--- WORK INSTRUCTIONS ---
Copy every line, leaving nothing out and adding nothing.

--- AVAILABLE DATA ---

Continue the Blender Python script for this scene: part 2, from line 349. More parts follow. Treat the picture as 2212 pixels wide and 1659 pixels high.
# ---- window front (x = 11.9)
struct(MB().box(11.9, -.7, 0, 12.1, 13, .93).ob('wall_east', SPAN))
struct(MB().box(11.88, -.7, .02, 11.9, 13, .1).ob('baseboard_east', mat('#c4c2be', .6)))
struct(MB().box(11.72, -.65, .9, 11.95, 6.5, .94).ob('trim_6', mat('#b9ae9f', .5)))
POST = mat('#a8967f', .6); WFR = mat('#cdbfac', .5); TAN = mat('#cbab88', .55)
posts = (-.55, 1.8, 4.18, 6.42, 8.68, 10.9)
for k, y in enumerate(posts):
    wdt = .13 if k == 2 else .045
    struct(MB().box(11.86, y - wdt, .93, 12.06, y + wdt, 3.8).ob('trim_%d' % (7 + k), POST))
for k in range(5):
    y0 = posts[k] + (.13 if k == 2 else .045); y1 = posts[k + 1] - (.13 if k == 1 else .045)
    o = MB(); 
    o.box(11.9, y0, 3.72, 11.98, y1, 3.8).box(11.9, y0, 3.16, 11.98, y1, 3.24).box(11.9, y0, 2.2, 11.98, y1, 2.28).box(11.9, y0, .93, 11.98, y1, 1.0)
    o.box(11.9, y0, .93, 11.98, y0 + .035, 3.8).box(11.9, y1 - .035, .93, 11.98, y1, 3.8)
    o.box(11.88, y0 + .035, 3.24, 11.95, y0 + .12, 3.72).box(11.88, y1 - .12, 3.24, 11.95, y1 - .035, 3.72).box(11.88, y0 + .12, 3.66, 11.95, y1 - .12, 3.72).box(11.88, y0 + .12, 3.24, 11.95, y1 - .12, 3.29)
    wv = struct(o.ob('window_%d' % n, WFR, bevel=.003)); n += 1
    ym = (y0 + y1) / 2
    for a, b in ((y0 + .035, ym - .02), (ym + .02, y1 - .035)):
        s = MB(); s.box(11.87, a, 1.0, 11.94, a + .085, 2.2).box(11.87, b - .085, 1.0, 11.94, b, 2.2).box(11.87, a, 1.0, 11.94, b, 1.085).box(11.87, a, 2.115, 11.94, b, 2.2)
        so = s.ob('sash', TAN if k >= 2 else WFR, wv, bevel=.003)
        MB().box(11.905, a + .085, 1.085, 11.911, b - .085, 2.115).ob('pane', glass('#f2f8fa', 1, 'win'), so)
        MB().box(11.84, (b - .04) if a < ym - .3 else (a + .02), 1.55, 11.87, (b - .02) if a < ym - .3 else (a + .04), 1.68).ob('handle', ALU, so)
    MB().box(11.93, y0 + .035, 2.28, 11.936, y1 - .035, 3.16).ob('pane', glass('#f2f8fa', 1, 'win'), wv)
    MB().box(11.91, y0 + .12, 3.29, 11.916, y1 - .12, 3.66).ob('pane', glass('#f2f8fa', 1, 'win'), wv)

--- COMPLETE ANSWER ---
Continue the Blender Python script for this scene: part 2, from line 349. More parts follow. Treat the picture as 2212 pixels wide and 1659 pixels high.
# ---- window front (x = 11.9)
struct(MB().box(11.9, -.7, 0, 12.1, 13, .93).ob('wall_east', SPAN))
struct(MB().box(11.88, -.7, .02, 11.9, 13, .1).ob('baseboard_east', mat('#c4c2be', .6)))
struct(MB().box(11.72, -.65, .9, 11.95, 6.5, .94).ob('trim_6', mat('#b9ae9f', .5)))
POST = mat('#a8967f', .6); WFR = mat('#cdbfac', .5); TAN = mat('#cbab88', .55)
posts = (-.55, 1.8, 4.18, 6.42, 8.68, 10.9)
for k, y in enumerate(posts):
    wdt = .13 if k == 2 else .045
    struct(MB().box(11.86, y - wdt, .93, 12.06, y + wdt, 3.8).ob('trim_%d' % (7 + k), POST))
for k in range(5):
    y0 = posts[k] + (.13 if k == 2 else .045); y1 = posts[k + 1] - (.13 if k == 1 else .045)
    o = MB(); 
    o.box(11.9, y0, 3.72, 11.98, y1, 3.8).box(11.9, y0, 3.16, 11.98, y1, 3.24).box(11.9, y0, 2.2, 11.98, y1, 2.28).box(11.9, y0, .93, 11.98, y1, 1.0)
    o.box(11.9, y0, .93, 11.98, y0 + .035, 3.8).box(11.9, y1 - .035, .93, 11.98, y1, 3.8)
    o.box(11.88, y0 + .035, 3.24, 11.95, y0 + .12, 3.72).box(11.88, y1 - .12, 3.24, 11.95, y1 - .035, 3.72).box(11.88, y0 + .12, 3.66, 11.95, y1 - .12, 3.72).box(11.88, y0 + .12, 3.24, 11.95, y1 - .12, 3.29)
    wv = struct(o.ob('window_%d' % n, WFR, bevel=.003)); n += 1
    ym = (y0 + y1) / 2
    for a, b in ((y0 + .035, ym - .02), (ym + .02, y1 - .035)):
        s = MB(); s.box(11.87, a, 1.0, 11.94, a + .085, 2.2).box(11.87, b - .085, 1.0, 11.94, b, 2.2).box(11.87, a, 1.0, 11.94, b, 1.085).box(11.87, a, 2.115, 11.94, b, 2.2)
        so = s.ob('sash', TAN if k >= 2 else WFR, wv, bevel=.003)
        MB().box(11.905, a + .085, 1.085, 11.911, b - .085, 2.115).ob('pane', glass('#f2f8fa', 1, 'win'), so)
        MB().box(11.84, (b - .04) if a < ym - .3 else (a + .02), 1.55, 11.87, (b - .02) if a < ym - .3 else (a + .04), 1.68).ob('handle', ALU, so)
    MB().box(11.93, y0 + .035, 2.28, 11.936, y1 - .035, 3.16).ob('pane', glass('#f2f8fa', 1, 'win'), wv)
    MB().box(11.91, y0 + .12, 3.29, 11.916, y1 - .12, 3.66).ob('pane', glass('#f2f8fa', 1, 'win'), wv)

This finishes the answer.